With an interest in the history of media, what gained my attention were works that re-questioned media through an archaeological approach. For example, what GOSHIMA Kazuhiro's This may not be a movie attempts to do is to present an alternative system to the "frame", the smallest unit that has been with us since the invention of film, using existing equipment such as optical fibers and a twin-reflex camera to "map in two dimensions" what is three-dimensional. Here, the birth of the moving image as a media system can be seen re-created through a form of bricolage.
Today, when media technology has become our environment, as ubiquitous as the air around us, through being a judge in this festival I feel I have witnessed the possibilities together with the difficulties of facing this fact.

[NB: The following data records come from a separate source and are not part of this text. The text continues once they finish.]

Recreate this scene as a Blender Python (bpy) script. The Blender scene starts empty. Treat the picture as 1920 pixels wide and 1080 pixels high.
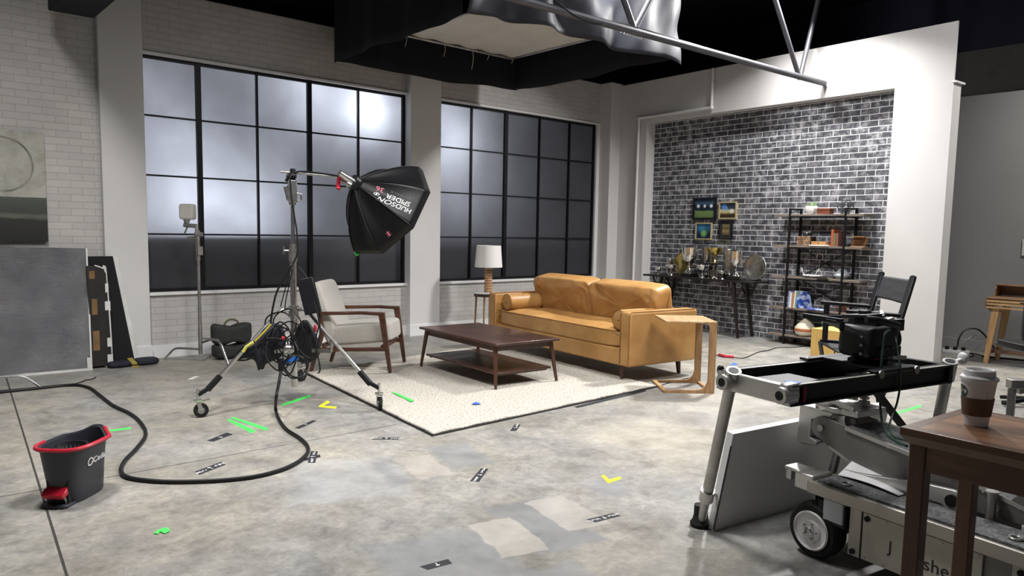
import bpy, math, random
from mathutils import Vector, Matrix, noise, Euler
random.seed(7)
S = bpy.context.scene
COL = S.collection
PI = math.pi

# ---------------------------------------------------------------- camera
CAM_H = 1.45
FPX, PCY = 1398.57, 572.0
YAW, PITCH, ROLL = 0.8518, 0.0988, -0.0182
cy_, sy_, cp_, sp_ = math.cos(YAW), math.sin(YAW), math.cos(PITCH), math.sin(PITCH)
fwd = Vector((cy_*cp_, sy_*cp_, -sp_))
rgt0 = Vector((sy_, -cy_, 0))
dwn0 = fwd.cross(rgt0)
rgt = math.cos(ROLL)*rgt0 + math.sin(ROLL)*dwn0
dwn = -math.sin(ROLL)*rgt0 + math.cos(ROLL)*dwn0
cam = bpy.data.cameras.new('camera')
co = bpy.data.objects.new('camera', cam)
COL.objects.link(co)
cam.sensor_width = 36.0
cam.lens = FPX/1920*36.0
cam.shift_y = (PCY-540.0)/1920.0
cam.clip_start = 0.05
m3 = Matrix((rgt, -dwn, -fwd)).transposed()
co.matrix_world = Matrix.Translation((0, 0, CAM_H)) @ m3.to_4x4()
S.camera = co

# ---------------------------------------------------------------- world, exposure, working lights and added fill
S.view_settings.view_transform = 'Standard'
S.view_settings.look = 'None'
S.view_settings.exposure = -0.28
S.view_settings.gamma = 1.0
S.view_settings.use_curve_mapping = False
W = bpy.data.worlds.new('studio')
S.world = W
W.use_nodes = True
W.node_tree.nodes['Background'].inputs[0].default_value = (0.92, 0.95, 1.0, 1)
W.node_tree.nodes['Background'].inputs[1].default_value = 0.10

def area(name, loc, target, power, sx, sy, color=(1, 0.98, 0.95), spread=180):
    l = bpy.data.lights.new(name, 'AREA')
    l.shape = 'RECTANGLE'; l.size = sx; l.size_y = sy; l.energy = power; l.color = color; l.spread = math.radians(spread)
    o = bpy.data.objects.new(name, l); COL.objects.link(o)
    o.location = loc
    d = Vector(target)-Vector(loc)
    o.rotation_euler = d.to_track_quat('-Z', 'Y').to_euler()
    return o
def bulb(name, loc, power, r, color=(1, 1, 1)):
    l = bpy.data.lights.new(name, 'POINT'); l.energy = power; l.shadow_soft_size = r; l.color = color
    o = bpy.data.objects.new(name, l); COL.objects.link(o); o.location = loc
    return o
area('ceiling_work_or_fill_light', (8.5, 4.5, 4.75), (6.6, 4.9, 0), 330, 0.4, 0.4, (1, 0.985, 0.97), 140)
area('ceiling_work_or_fill_light', (2.3, 3.2, 4.7), (2.4, 4.0, 0), 135, 0.7, 0.7, (1, 0.985, 0.97), 120)
area('ceiling_work_or_fill_light', (0.6, 4.9, 4.7), (0.9, 6.0, 0), 120, 0.5, 0.5, (1, 0.98, 0.95), 125)
area('ceiling_work_or_fill_light', (9.6, 1.6, 4.7), (9.9, 2.2, 0), 70, 0.6, 0.6, (1, 0.97, 0.93), 120)
area('ceiling_work_or_fill_light', (5.5, 5.15, 4.35), (9.7, 4.7, 1.5), 78, 0.35, 0.35, (1, 0.985, 0.98), 120)  # wall wash added to brighten the right wall, placed to suit the shelf shadows
area('ceiling_work_or_fill_light', (5.0, 1.8, 4.8), (5.2, 4.0, 0), 130, 1.5, 1.5, (1, 1, 1), 120)  # broad soft fill added overhead to lift the room, not a fixture
# lamps standing in the gap behind the frosted windows
for p, e, r in (((5.05, 9.03, 2.98), 125, .12), ((4.25, 9.15, 3.08), 85, .12), ((2.85, 9.2, 1.75), 130, .15), ((3.6, 9.2, 1.65), 75, .2), ((2.6, 9.35, 2.6), 75, .3), ((6.35, 9.2, 2.75), 140, .2), ((6.6, 9.3, 2.0), 45, .3)):
    bulb('window_backlight', p, e, r, (0.95, 0.965, 1.0))

# ---------------------------------------------------------------- helpers
def ray(x, y):
    return rgt*(x-960)+dwn*(y-PCY)+fwd*FPX
def fl(x, y, z=0.0):
    d = ray(x, y); t = (z-CAM_H)/d.z
    return Vector((t*d.x, t*d.y, z))
def onY(x, y, Y):
    d = ray(x, y); t = Y/d.y
    return Vector((t*d.x, Y, CAM_H+t*d.z))
def atd(x, y, dep):
    """point seen at pixel x,y, dep metres along the viewing axis"""
    return Vector((0, 0, CAM_H))+ray(x, y)*(dep/FPX)
def depth(p):
    return (Vector(p)-Vector((0, 0, CAM_H))).dot(fwd)
def vz(P, y):
    lo, hi = -1., 6.
    for _ in range(40):
        m = (lo+hi)/2
        v = Vector((P[0], P[1], m-CAM_H))
        if PCY+FPX*v.dot(dwn)/v.dot(fwd) > y: lo = m
        else: hi = m
    return lo

class MB:
    def __init__(s): s.v = []; s.f = []
    def add(s, vs, fs, M=None):
        b = len(s.v)
        s.v += [tuple(M @ Vector(v)) if M else tuple(v) for v in vs]
        s.f += [tuple(i+b for i in f) for f in fs]
        return s
    def box(s, c, d, M=None, rot=None):
        x, y, z = [k/2 for k in d]
        vs = [Vector(p) for p in ((-x,-y,-z),(x,-y,-z),(x,y,-z),(-x,y,-z),(-x,-y,z),(x,-y,z),(x,y,z),(-x,y,z))]
        if rot: R_ = Euler(rot).to_matrix(); vs = [R_ @ v for v in vs]
        vs = [v+Vector(c) for v in vs]
        return s.add(vs, [(3,2,1,0),(4,5,6,7),(0,1,5,4),(1,2,6,5),(2,3,7,6),(3,0,4,7)], M)
    def bar(s, p0, p1, w, h, up=(0,0,1), w1=None, h1=None):
        """box from p0 to p1, width w (sideways) and height h (along up)"""
        p0, p1, up = Vector(p0), Vector(p1), Vector(up)
        d = (p1-p0).normalized(); sd = d.cross(up)
        if sd.length < 1e-4: sd = d.cross(Vector((1,0,0)))
        sd.normalize(); u = sd.cross(d)
        w1 = w if w1 is None else w1; h1 = h if h1 is None else h1
        vs = [p+sd*a*ww/2+u*b*hh/2 for p, ww, hh in ((p0,w,h),(p1,w1,h1)) for a, b in ((-1,-1),(1,-1),(1,1),(-1,1))]
        return s.add(vs, [(3,2,1,0),(4,5,6,7),(0,1,5,4),(1,2,6,5),(2,3,7,6),(3,0,4,7)])
    def cyl(s, p0, p1, r0, r1=None, n=14):
        r1 = r0 if r1 is None else r1
        p0, p1 = Vector(p0), Vector(p1); d = (p1-p0).normalized()
        a = d.orthogonal().normalized(); b = d.cross(a)
        vs = [p+(a*math.cos(2*PI*i/n)+b*math.sin(2*PI*i/n))*r for p, r in ((p0,r0),(p1,r1)) for i in range(n)]
        fs = [(i,(i+1)%n,n+(i+1)%n,n+i) for i in range(n)]+[tuple(range(n-1,-1,-1)), tuple(range(n,2*n))]
        return s.add(vs, fs)
    def tube(s, pts, r, n=8, closed=False, smooth=0):
        pts = [Vector(p) for p in pts]
        if smooth: pts = spline(pts, smooth, closed)
        m = len(pts); prev = None; vs = []
        for i, p in enumerate(pts):
            if closed: d = pts[(i+1) % m]-pts[i-1]
            else: d = pts[min(i+1, m-1)]-pts[max(i-1, 0)]
            if d.length < 1e-9: d = Vector((0,0,1))
            d.normalize()
            a = d.orthogonal() if prev is None else prev-d*prev.dot(d)
            if a.length < 1e-6: a = d.orthogonal()
            a.normalize(); prev = a; b = d.cross(a)
            rr = r(i/(m-1)) if callable(r) else r
            vs += [p+(a*math.cos(2*PI*k/n)+b*math.sin(2*PI*k/n))*rr for k in range(n)]
        fs = [(i*n+k, i*n+(k+1)%n, ((i+1)%m)*n+(k+1)%n, ((i+1)%m)*n+k) for i in range(m if closed else m-1) for k in range(n)]
        if not closed: fs += [tuple(range(n-1,-1,-1)), tuple(range((m-1)*n, m*n))]
        return s.add(vs, fs)
    def lathe(s, prof, c=(0,0,0), n=28, M=None, sx=1, sy=1):
        vs = []; c = Vector(c)
        for r, z in prof: vs += [c+Vector((r*math.cos(2*PI*k/n)*sx, r*math.sin(2*PI*k/n)*sy, z)) for k in range(n)]
        m = len(prof)
        fs = [(i*n+k, i*n+(k+1)%n, (i+1)*n+(k+1)%n, (i+1)*n+k) for i in range(m-1) for k in range(n)]
        fs += [tuple(range(n-1,-1,-1)), tuple(range((m-1)*n, m*n))]
        return s.add(vs, fs, M)
    def prism(s, poly, h0, h1, M=None):
        """poly in local xy, extruded along z from h0 to h1, placed by matrix M"""
        n = len(poly)
        vs = [Vector((p[0],p[1],h)) for h in (h0,h1) for p in poly]
        fs = [tuple(range(n-1,-1,-1)), tuple(range(n,2*n))]+[(i,(i+1)%n,n+(i+1)%n,n+i) for i in range(n)]
        return s.add(vs, fs, M)
    def puff(s, c, d, e=0.35, n=20, M=None, f=None, rot=None):
        """superellipsoid cushion, size d; e small = boxy"""
        vs = []; fs = []; a = [k/2 for k in d]
        sg = lambda t, p: math.copysign(abs(t)**p, t)
        R_ = Euler(rot).to_matrix() if rot else None
        for i in range(n+1):
            u = -PI/2+PI*i/n
            for j in range(2*n):
                w = -PI+2*PI*j/(2*n)
                v = Vector((a[0]*sg(math.cos(u),e)*sg(math.cos(w),e), a[1]*sg(math.cos(u),e)*sg(math.sin(w),e), a[2]*sg(math.sin(u),e)))
                if f: v = f(v)
                if R_: v = R_ @ v
                vs.append(v+Vector(c))
        for i in range(n):
            for j in range(2*n):
                fs.append((i*2*n+j, i*2*n+(j+1)%(2*n), (i+1)*2*n+(j+1)%(2*n), (i+1)*2*n+j))
        return s.add(vs, fs, M)
    def grid(s, fn, nu, nv, M=None):
        vs = [fn(i/nu, j/nv) for i in range(nu+1) for j in range(nv+1)]
        fs = [(i*(nv+1)+j, (i+1)*(nv+1)+j, (i+1)*(nv+1)+j+1, i*(nv+1)+j+1) for i in range(nu) for j in range(nv)]
        return s.add(vs, fs, M)
    def build(s, name, mat, parent=None, smooth=True, bevel=0, thick=0, sub=0, angle=38):
        me = bpy.data.meshes.new(name)
        me.from_pydata([tuple(v) for v in s.v], [], s.f)
        me.validate(); me.update()
        if smooth:
            me.shade_smooth()
            me.set_sharp_from_angle(angle=math.radians(angle))
        if mat: me.materials.append(mat)
        o = bpy.data.objects.new(name, me); COL.objects.link(o)
        if parent: o.parent = parent
        if thick:
            k = o.modifiers.new('thick', 'SOLIDIFY'); k.thickness = thick; k.offset = 0
        if bevel:
            k = o.modifiers.new('bevel', 'BEVEL'); k.width = bevel; k.segments = 2; k.limit_method = 'ANGLE'; k.angle_limit = math.radians(40)
        if sub:
            k = o.modifiers.new('sub', 'SUBSURF'); k.levels = sub; k.render_levels = sub
        return o

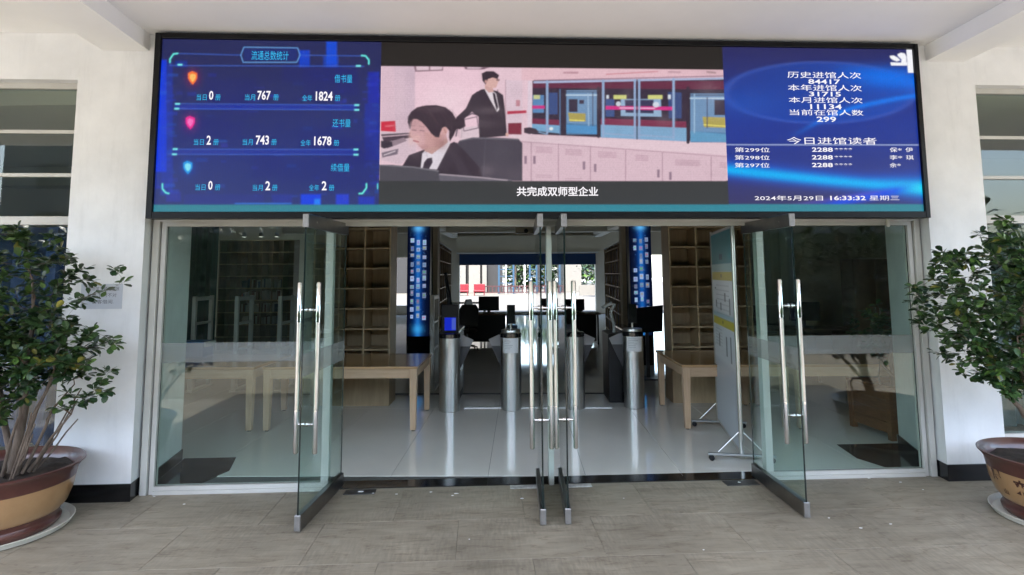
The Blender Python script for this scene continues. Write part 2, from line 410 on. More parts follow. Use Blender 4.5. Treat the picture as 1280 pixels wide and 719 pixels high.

★1--Clement Greenberg, "Modernist Painting", in John O'Brian ed., Clement Greenberg: The Collected Essays and Criticism, vol. 4, Chicago: U. of Chicago P., 1993, pp.85-93
★2--The Association for Studies of Culture and Representation, special feature in Hyosho No. 08 (April 2014) "The Whereabouts of the Postmedium Image" (pp.12-99).

Profile
SATOW Morihiro
Historian of Visual Culture and Professor, Kyoto Seika University
Born in 1966 in Kyoto Prefecture. After obtaining a master's degree from Columbia University in New York, he obtained a doctoral degree in Art Theory from Doshisha University. SATOW specializes in the fields of Art History and Visual Culture, and is the author of Topografi no Nihon kindai—Edo koroe, Yokohama shashin, geijutsu shashin (Topography and Japanese Modernity: Edo Doro-e, Yokohama Photography and Art Photography) [Seikyusha, 2011]. Recent articles include “The Picture-Language of Industrial Capitalism: Allan SEKULA and the Photographic Archive” in Parasophia: Kyoto International Festival of Contemporary Culture 2015 [Official Catalogue] [Kyoto International Festival of Contemporary Culture Organizing Committee, 2015] and “Kitch and Modernity: GONDA Yasunosuke and Naniwa-bushi as Popular Entertainment” in Taisho Imagery, vol. 11 [2016]. He was one of the Japanese translators of Geoffrey BATCHEN's Burning with Desire: The Conception of Photography [Seikyusha, 2010]. SATOW won a New Face Award at the 62nd Ministry of Education Awards for Fine Arts in the category “Art Critique.”